Wow, way to improve things microsuck! It's not like anyone has ever mistakenly used memcpy on overlapping buffers....
It's a little amusing that MS have this optional part of C11 implemented years in advance and standardised on their work, but haven't got C99 support. It must suit them to have it that way.
Can you tell me whether the C11 Bounds checking stuff from this optional Annex K had fully made it in to GCC 4.9? If not what's missing?
On the status page here it implies the project has had issues:[0]
[0]http://gcc.gnu.org/wiki/C11Status
Yet, on the release notes it says "Substantially complete" but it's really as clear as mud whether it's all there[2].
[2]http://gcc.gnu.org/gcc-4.9/changes.html
I suppose that on Linux and Windows the intel compiler relies on the GCC/MS implementation of memcpy_s.
#define const_cast CONST_CAST_IS_FORBIDDEN #define dynamic_cast DYNAMIC_CAST_IS_NEVER_NECESSARY
etc...
its dirty, but it gets the job done
These functions have no right to exist.
char dst[5];
sprintf(dst, "%.*s", (int)sizeof(dst)-1, "Hello!");
Copies a null-terminated string to dst, truncating if necessary to avoid overflow.Just don't forget the "." or the "-1".
But banning gets is obvious because it is by definition facing external input
(It is perfect with no sidebar on Dolphin/Note 2. Arstechnica on the other hand has been broken for a few days already.)
My theory (based purely on using the site, mind you) is that the all the crazy dynamic display stuff in Blogger (before that, it was a much more normal/boring blogging platform) was one last hurrah before the project was relegated to "legacy barely-maintained-mode," and that it hasn't had proper testing in years...
Given that, I think really the best thing would be if they come up with a way to integrate it into Google+ and retire Blogger as a platform. Hopefully they'd add some more features[1] to G+ to keep the functionality roughly equivalent and support the longer-form type of article which is more common on blogs, and keep the domain and blog identities from Blogger around as a thin skin. At least then it would be well maintained.

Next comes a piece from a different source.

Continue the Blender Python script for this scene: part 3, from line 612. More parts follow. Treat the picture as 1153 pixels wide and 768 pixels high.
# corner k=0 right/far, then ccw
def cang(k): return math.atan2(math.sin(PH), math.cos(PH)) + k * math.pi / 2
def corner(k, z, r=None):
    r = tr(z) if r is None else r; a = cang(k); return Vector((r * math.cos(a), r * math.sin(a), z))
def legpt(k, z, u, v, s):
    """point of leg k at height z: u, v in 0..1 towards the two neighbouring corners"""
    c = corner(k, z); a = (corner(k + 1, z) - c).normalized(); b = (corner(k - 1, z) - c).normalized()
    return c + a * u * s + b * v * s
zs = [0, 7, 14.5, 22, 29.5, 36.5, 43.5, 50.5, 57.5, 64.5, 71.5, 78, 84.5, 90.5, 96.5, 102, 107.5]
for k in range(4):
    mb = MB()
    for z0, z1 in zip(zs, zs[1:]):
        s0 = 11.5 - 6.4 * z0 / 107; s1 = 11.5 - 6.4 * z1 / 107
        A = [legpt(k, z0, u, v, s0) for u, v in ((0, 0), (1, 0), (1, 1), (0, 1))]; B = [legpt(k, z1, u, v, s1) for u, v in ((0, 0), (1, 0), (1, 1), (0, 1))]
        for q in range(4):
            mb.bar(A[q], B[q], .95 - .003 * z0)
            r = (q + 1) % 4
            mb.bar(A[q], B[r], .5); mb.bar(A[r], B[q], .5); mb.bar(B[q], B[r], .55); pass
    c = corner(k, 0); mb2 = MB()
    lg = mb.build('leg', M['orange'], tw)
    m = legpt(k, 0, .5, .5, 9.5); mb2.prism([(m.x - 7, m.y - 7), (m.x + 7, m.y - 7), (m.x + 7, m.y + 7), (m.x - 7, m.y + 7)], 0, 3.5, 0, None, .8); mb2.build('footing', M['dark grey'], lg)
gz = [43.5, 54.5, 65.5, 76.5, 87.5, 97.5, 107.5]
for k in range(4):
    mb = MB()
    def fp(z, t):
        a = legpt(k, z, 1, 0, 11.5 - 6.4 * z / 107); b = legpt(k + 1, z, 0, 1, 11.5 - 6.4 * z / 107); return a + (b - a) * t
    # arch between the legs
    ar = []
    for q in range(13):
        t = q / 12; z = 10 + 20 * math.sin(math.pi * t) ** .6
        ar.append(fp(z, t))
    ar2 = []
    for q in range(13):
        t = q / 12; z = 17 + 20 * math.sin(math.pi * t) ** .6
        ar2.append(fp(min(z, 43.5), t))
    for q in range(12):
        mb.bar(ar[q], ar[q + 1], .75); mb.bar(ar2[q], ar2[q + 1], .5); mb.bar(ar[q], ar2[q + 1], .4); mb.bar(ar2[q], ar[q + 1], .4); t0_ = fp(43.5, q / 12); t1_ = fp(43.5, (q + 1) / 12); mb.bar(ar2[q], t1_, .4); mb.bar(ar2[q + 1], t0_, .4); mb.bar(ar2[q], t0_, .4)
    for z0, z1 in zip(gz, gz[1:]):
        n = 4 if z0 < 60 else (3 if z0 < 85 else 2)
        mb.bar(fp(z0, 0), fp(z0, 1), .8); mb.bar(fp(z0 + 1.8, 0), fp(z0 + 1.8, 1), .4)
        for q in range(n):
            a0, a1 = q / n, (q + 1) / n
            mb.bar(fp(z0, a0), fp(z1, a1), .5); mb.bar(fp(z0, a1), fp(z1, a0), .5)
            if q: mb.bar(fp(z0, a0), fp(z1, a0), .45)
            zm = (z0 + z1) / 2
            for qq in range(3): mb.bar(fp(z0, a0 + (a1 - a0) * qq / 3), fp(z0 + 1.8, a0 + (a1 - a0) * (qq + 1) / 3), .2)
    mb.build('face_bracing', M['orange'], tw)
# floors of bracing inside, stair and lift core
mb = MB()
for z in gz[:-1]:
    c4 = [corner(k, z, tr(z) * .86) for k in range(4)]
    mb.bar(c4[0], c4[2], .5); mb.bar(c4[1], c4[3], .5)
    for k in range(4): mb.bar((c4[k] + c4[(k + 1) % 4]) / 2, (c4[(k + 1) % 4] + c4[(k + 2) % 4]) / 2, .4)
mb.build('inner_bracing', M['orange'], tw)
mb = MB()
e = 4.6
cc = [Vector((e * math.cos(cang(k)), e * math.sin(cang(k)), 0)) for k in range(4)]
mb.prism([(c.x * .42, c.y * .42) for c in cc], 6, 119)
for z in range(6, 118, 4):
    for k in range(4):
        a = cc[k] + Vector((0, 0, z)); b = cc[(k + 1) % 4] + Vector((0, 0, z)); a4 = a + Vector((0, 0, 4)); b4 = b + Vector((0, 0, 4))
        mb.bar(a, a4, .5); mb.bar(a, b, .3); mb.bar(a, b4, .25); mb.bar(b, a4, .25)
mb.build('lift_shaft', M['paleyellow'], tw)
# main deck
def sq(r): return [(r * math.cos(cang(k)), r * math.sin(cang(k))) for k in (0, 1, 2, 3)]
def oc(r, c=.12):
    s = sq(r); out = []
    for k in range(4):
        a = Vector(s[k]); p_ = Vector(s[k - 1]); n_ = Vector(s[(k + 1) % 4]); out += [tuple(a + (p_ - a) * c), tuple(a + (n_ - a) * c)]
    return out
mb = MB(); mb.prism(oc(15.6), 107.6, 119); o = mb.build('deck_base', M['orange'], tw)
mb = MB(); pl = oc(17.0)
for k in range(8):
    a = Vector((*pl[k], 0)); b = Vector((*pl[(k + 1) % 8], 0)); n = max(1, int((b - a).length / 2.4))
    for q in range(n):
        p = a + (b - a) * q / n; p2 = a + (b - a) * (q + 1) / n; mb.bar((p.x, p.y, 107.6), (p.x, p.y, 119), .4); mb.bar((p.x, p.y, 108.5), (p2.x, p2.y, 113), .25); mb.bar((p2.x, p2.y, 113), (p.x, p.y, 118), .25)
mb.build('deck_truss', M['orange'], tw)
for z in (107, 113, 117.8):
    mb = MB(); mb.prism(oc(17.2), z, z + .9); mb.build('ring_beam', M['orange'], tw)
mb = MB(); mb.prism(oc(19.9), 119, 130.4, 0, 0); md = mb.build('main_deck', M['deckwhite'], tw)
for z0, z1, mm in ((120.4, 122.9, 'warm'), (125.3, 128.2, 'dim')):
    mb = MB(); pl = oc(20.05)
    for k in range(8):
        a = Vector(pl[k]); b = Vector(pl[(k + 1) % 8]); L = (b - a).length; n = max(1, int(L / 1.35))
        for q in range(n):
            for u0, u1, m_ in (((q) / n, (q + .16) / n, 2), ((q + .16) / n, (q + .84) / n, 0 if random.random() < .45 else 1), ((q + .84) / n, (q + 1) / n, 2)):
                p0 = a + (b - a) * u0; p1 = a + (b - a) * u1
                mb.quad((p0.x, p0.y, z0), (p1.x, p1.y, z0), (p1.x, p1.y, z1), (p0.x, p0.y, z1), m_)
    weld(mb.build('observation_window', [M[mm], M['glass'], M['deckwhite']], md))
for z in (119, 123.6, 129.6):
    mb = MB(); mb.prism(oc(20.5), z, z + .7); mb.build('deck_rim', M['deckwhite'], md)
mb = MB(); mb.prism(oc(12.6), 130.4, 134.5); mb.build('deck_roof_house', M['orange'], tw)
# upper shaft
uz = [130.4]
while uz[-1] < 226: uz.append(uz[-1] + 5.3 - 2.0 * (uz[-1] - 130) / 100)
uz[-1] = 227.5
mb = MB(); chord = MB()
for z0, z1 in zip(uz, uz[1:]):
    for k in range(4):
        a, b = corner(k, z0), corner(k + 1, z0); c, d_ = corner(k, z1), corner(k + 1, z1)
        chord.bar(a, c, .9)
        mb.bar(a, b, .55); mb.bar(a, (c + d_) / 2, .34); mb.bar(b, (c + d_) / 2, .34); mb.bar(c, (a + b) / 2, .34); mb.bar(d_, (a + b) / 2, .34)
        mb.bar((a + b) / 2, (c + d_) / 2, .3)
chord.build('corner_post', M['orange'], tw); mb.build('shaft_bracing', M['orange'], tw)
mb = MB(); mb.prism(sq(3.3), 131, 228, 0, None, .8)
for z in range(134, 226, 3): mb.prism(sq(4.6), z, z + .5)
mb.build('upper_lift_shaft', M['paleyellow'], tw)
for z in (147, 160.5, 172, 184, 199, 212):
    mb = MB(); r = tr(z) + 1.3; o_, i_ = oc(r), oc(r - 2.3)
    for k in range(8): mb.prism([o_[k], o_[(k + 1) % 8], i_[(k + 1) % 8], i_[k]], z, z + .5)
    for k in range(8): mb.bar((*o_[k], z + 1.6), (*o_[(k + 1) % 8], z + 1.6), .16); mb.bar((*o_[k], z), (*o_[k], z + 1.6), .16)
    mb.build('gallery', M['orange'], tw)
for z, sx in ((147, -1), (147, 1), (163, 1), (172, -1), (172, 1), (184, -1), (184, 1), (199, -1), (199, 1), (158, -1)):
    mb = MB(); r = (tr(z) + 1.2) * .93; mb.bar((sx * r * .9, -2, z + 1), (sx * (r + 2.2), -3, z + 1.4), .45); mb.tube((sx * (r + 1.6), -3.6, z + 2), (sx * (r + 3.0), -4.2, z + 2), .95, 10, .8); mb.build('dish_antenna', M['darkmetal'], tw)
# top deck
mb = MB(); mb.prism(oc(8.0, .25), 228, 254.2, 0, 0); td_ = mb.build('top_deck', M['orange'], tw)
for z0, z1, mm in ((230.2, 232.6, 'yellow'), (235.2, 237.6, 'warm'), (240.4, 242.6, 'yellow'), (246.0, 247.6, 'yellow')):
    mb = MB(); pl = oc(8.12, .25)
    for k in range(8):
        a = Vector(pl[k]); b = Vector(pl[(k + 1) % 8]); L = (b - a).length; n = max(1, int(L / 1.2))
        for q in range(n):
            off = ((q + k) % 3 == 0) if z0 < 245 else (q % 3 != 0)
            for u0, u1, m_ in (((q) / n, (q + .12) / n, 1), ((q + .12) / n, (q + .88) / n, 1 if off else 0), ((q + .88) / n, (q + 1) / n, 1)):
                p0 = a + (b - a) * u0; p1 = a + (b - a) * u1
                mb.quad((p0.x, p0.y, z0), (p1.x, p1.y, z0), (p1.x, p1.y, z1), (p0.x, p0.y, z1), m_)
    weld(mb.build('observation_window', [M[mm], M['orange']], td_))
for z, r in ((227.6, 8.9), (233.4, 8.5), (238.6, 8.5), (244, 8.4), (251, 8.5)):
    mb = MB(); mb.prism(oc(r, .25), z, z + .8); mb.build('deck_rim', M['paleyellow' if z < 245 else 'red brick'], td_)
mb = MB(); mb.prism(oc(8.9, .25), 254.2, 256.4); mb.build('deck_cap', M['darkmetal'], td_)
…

[1] E.g. better markdown support, multiple embedded images, some sort of easier access to older articles (Blogger lets you browse by year/month), etc.
http://linux.die.net/man/1/gcc
-include file Process file as if "#include "file"" appeared as the first line of the primary source file. However, the first directory searched for file is the preprocessor's working directory instead of the directory containing the main source file. If not found there, it is searched for in the remainder of the "#include "..."" search chain as normal. If multiple -include options are given, the files are included in the order they appear on the command line.